Latest Public Sector News

04.02.19

Mother appeals to Supreme Court after Birmingham City Council declared her ‘intentionally homeless’

Birmingham City Council is being taken to the Supreme Court by a woman who claimed she was forced into homelessness by the council.

The mother-of-four was declared “intentionally homeless” after the city council said she should have plugged a £35 shortfall between her housing benefit and her rent using non-housing benefits.

But she claims she was forced to spend the money on food over rent, and two charities have backed her case and called the council’s practice “unlawful.”

The court listing said the woman was a tenant in a house in West Bromwich, Sandwell from November 2010 to July 2011 and was “in receipt of benefits, including housing benefit, which did not cover her actual rent, but left her with a monthly shortfall.”

Her private tenancy of £700-a-month was terminated due to unpaid rent, and the woman made a homelessness application for assistance to Birmingham City Council.

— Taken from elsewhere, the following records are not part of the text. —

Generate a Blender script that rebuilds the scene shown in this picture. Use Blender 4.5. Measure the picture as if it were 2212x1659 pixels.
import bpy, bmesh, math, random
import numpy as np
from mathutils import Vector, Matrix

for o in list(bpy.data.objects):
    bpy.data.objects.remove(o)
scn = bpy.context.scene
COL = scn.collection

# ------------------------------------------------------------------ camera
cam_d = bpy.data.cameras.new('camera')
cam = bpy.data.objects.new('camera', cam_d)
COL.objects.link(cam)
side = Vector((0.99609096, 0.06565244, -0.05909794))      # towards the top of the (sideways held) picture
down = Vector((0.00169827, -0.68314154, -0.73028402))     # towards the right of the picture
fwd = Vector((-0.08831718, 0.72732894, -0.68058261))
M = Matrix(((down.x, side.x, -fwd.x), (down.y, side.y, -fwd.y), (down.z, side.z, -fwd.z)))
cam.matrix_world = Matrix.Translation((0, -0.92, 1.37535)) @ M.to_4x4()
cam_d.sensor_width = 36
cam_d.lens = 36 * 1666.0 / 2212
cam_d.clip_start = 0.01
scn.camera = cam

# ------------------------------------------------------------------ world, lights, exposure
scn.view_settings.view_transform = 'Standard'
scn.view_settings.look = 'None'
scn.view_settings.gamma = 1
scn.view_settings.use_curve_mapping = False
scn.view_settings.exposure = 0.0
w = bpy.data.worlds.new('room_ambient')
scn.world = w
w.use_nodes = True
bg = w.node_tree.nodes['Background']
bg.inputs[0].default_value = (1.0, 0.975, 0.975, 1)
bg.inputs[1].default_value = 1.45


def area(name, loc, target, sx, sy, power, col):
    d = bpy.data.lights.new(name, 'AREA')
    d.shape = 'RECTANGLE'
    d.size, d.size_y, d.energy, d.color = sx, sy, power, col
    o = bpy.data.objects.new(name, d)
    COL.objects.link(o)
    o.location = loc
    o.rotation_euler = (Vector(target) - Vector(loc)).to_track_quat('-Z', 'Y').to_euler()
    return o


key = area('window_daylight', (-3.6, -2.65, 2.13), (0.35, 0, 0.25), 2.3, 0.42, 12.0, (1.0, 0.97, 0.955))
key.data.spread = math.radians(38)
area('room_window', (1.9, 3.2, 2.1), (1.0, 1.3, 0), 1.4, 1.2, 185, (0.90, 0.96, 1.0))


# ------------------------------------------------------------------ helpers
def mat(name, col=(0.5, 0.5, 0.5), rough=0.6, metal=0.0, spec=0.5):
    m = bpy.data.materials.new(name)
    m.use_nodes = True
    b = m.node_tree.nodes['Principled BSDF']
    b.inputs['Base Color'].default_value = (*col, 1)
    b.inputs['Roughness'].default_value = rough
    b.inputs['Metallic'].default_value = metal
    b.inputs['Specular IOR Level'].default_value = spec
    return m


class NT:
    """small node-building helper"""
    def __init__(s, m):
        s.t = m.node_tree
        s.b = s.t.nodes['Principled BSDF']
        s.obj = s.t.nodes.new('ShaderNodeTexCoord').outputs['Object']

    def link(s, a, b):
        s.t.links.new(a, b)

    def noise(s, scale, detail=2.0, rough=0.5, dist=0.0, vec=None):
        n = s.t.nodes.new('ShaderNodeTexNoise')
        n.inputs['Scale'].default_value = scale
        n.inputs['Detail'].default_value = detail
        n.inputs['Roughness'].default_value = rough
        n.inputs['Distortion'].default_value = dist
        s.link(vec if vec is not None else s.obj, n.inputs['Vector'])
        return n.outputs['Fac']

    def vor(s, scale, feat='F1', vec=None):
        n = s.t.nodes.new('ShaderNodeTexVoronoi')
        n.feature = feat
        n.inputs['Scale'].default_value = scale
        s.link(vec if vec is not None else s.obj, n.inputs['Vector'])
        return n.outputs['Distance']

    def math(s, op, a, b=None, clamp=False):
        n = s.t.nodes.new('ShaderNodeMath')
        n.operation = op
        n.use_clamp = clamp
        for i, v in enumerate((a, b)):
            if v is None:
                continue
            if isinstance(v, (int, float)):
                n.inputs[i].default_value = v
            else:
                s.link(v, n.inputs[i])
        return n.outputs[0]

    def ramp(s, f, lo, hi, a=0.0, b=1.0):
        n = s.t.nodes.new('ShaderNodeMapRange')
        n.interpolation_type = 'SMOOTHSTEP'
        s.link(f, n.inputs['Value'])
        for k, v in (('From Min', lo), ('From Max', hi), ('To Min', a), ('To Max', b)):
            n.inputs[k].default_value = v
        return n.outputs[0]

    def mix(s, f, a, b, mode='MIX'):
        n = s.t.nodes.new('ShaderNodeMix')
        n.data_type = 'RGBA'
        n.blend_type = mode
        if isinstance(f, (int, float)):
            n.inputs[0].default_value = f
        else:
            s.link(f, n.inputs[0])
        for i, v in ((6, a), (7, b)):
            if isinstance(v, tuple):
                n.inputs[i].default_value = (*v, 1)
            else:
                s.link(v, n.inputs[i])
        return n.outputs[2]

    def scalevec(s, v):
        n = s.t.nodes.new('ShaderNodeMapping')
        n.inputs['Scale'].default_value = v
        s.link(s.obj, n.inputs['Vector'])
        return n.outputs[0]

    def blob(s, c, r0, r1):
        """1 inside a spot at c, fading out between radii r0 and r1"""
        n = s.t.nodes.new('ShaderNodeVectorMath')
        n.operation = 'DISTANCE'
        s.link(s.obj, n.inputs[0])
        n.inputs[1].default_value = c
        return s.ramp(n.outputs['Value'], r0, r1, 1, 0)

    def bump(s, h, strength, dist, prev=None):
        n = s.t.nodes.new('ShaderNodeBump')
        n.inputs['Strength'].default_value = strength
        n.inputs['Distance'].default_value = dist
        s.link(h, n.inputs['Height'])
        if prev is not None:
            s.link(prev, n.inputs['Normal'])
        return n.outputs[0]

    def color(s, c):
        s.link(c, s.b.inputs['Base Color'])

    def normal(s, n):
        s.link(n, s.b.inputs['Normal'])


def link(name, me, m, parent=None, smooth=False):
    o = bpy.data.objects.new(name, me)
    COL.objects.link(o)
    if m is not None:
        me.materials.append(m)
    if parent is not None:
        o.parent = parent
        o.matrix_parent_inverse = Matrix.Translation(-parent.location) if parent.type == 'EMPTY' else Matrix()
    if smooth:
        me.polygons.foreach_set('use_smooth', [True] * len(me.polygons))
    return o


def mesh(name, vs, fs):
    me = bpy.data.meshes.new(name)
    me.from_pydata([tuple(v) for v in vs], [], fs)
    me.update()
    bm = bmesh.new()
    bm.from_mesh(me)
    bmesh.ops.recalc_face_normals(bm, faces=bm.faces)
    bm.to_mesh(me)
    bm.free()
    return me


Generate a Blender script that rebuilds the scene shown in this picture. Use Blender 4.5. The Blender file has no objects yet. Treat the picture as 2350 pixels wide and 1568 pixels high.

The council judged her to have “become homeless intentionally” because her house was affordable and “the loss of the accommodation was the result of her deliberate act in failing to pay the rent.”

The court’s listing says she appealed, claiming the respondent had failed to follow the relevant guidance and questioning the decision to conclude that there was sufficient flexibility in her income to fund her rent.

In the Court of Appeal, judges dismissed the appeal after agreeing with the original judgement that the woman had been given “a more than adequate expression of the reasons for the decision.”

Judge Worster said: “I do not think that the judge fell into error in any of the respects advanced under the third ground of appeal,” and the case has now been appealed to the Supreme Court.

The woman has received backing from both the Child Poverty Action Group and Shelter, with the latter’s campaign director saying: “When someone is forced to choose between rent and keeping their children fed, they cannot be viewed as ‘intentionally’ homeless when they choose the latter.”